Task: Would you transcribe the whole listing exactly, minus its pictures?
[Start of Data excerpts]
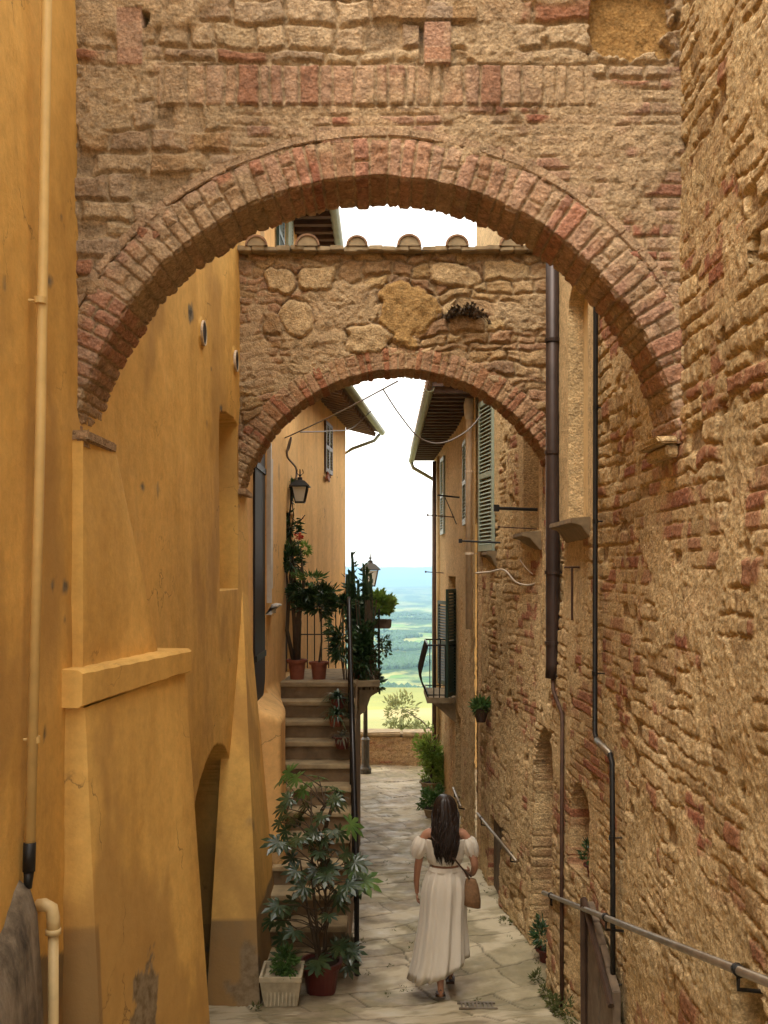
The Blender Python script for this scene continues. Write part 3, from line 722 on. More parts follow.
# second buttress under arch 2
def cf2(G):
    Y = G[..., 1]; Z = G[..., 2]
    dado = ss(-.01, .01, -2.83-Z); patch = .6*ss(.72, .8, fbm(Y*3+G[..., 0]*3, Z*3, 7, 4)+.25*ss(.5, 0, Z+3.5))
    low_brown = ss(.42, .62, fbm(Y*2+G[..., 0]*2, Z*.9, 3, 5)+.35*ss(1.3, .1, Z-gz(Y))-.12)
    return np.stack([patch, dado, low_brown, 0*Y+1], -1)
A = (-1.40, 7.78, -3.7); Bn = (-.955, 7.80, -3.7); Tn = (-1.30, 9.15, -.10); Tl = (-1.40, 9.15, -.10)
Bf = (-.96, 9.45, -3.8); Tf = (-1.29, 9.38, -.10)
patchwork('buttress', [(A, Bn, Tn, Tl, 16, 120), (Bn, Bf, Tf, Tn, 50, 120), (Bf, (-1.4, 9.47, -3.8), (-1.4, 9.40, -.10), Tf, 10, 60)], M['yellow'], l1, cf2)
# yellow pipes
pipe([(-1.468, 4.36, 5.0), (-1.468, 4.36, 2.6), (-1.478, 4.30, .6), (-1.495, 4.22, -1.18)], .022, 'pipe_y', l1, collars=[(-1.478, 4.30, 1.16), (-1.488, 4.25, -.72)], label='long pale yellow drainpipe')
m = MB(); m.tube([(-1.495, 4.22, -1.15), (-1.497, 4.215, -1.27)], .026, 14); m.tube([(-1.497, 4.215, -1.27), (-1.50, 4.21, -1.34)], [.022, .017], 12); m.build('pipe_shoe', M['iron'], l1, smooth=True)
m = MB(); m.tube([(-1.54, 4.42, -1.485), (-1.50, 4.42, -1.480), (-1.47, 4.42, -1.495), (-1.462, 4.42, -1.54), (-1.462, 4.42, -1.6)], .029, 14)
m.tube([(-1.462, 4.42, -1.585), (-1.462, 4.42, -1.61)], .034, 14); m.tube([(-1.462, 4.42, -1.6), (-1.462, 4.42, -3.0)], .023, 14); m.build('drainpipe', M['pipe_c'], l1, 'short cream pipe with an elbow', smooth=True)
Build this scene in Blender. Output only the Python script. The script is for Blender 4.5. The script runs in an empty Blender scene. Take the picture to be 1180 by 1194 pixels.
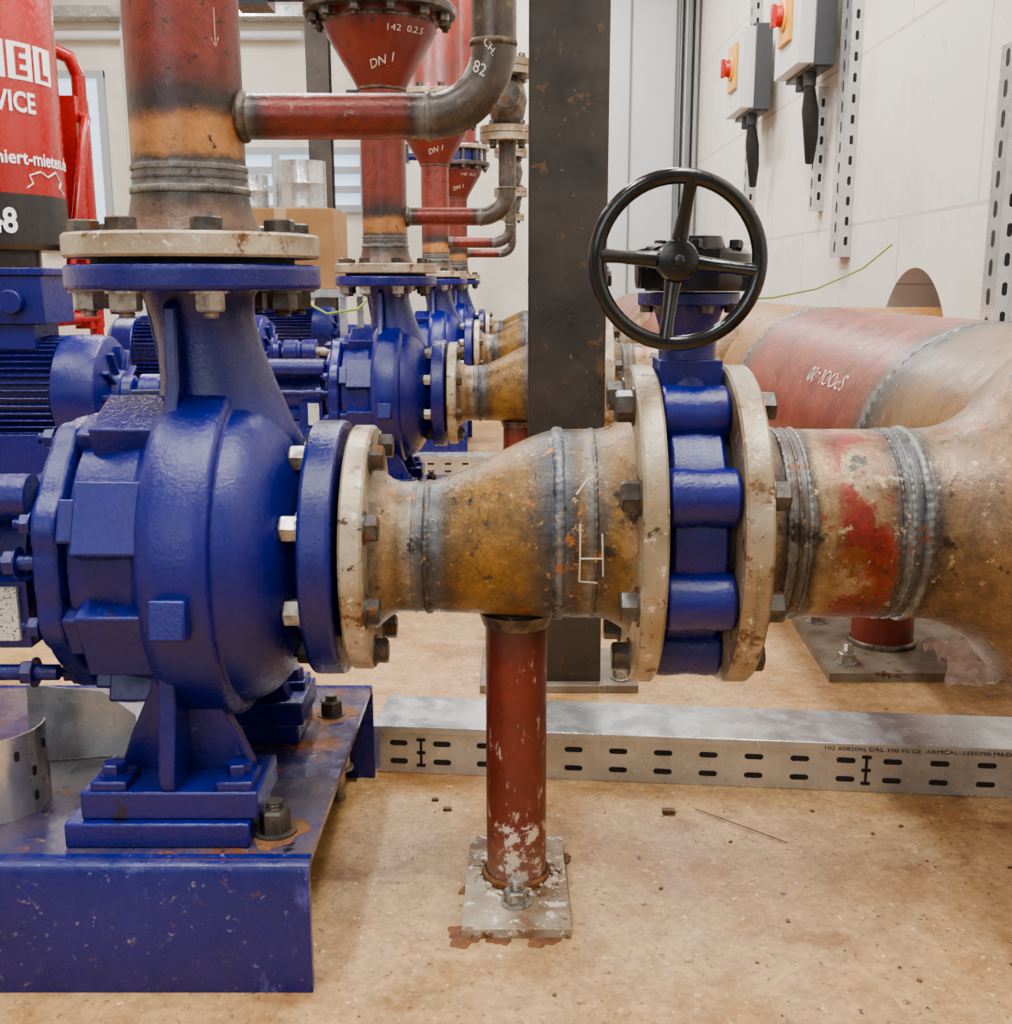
[End of Data excerpts]
Exercise response:
The Blender Python script for this scene continues. Write part 3, from line 722 on. More parts follow.
# second buttress under arch 2
def cf2(G):
    Y = G[..., 1]; Z = G[..., 2]
    dado = ss(-.01, .01, -2.83-Z); patch = .6*ss(.72, .8, fbm(Y*3+G[..., 0]*3, Z*3, 7, 4)+.25*ss(.5, 0, Z+3.5))
    low_brown = ss(.42, .62, fbm(Y*2+G[..., 0]*2, Z*.9, 3, 5)+.35*ss(1.3, .1, Z-gz(Y))-.12)
    return np.stack([patch, dado, low_brown, 0*Y+1], -1)
A = (-1.40, 7.78, -3.7); Bn = (-.955, 7.80, -3.7); Tn = (-1.30, 9.15, -.10); Tl = (-1.40, 9.15, -.10)
Bf = (-.96, 9.45, -3.8); Tf = (-1.29, 9.38, -.10)
patchwork('buttress', [(A, Bn, Tn, Tl, 16, 120), (Bn, Bf, Tf, Tn, 50, 120), (Bf, (-1.4, 9.47, -3.8), (-1.4, 9.40, -.10), Tf, 10, 60)], M['yellow'], l1, cf2)
# yellow pipes
pipe([(-1.468, 4.36, 5.0), (-1.468, 4.36, 2.6), (-1.478, 4.30, .6), (-1.495, 4.22, -1.18)], .022, 'pipe_y', l1, collars=[(-1.478, 4.30, 1.16), (-1.488, 4.25, -.72)], label='long pale yellow drainpipe')
m = MB(); m.tube([(-1.495, 4.22, -1.15), (-1.497, 4.215, -1.27)], .026, 14); m.tube([(-1.497, 4.215, -1.27), (-1.50, 4.21, -1.34)], [.022, .017], 12); m.build('pipe_shoe', M['iron'], l1, smooth=True)
m = MB(); m.tube([(-1.54, 4.42, -1.485), (-1.50, 4.42, -1.480), (-1.47, 4.42, -1.495), (-1.462, 4.42, -1.54), (-1.462, 4.42, -1.6)], .029, 14)
m.tube([(-1.462, 4.42, -1.585), (-1.462, 4.42, -1.61)], .034, 14); m.tube([(-1.462, 4.42, -1.6), (-1.462, 4.42, -3.0)], .023, 14); m.build('drainpipe', M['pipe_c'], l1, 'short cream pipe with an elbow', smooth=True)
Build this scene in Blender. Output only the Python script. The script is for Blender 4.5. The script runs in an empty Blender scene. Take the picture to be 1180 by 1194 pixels.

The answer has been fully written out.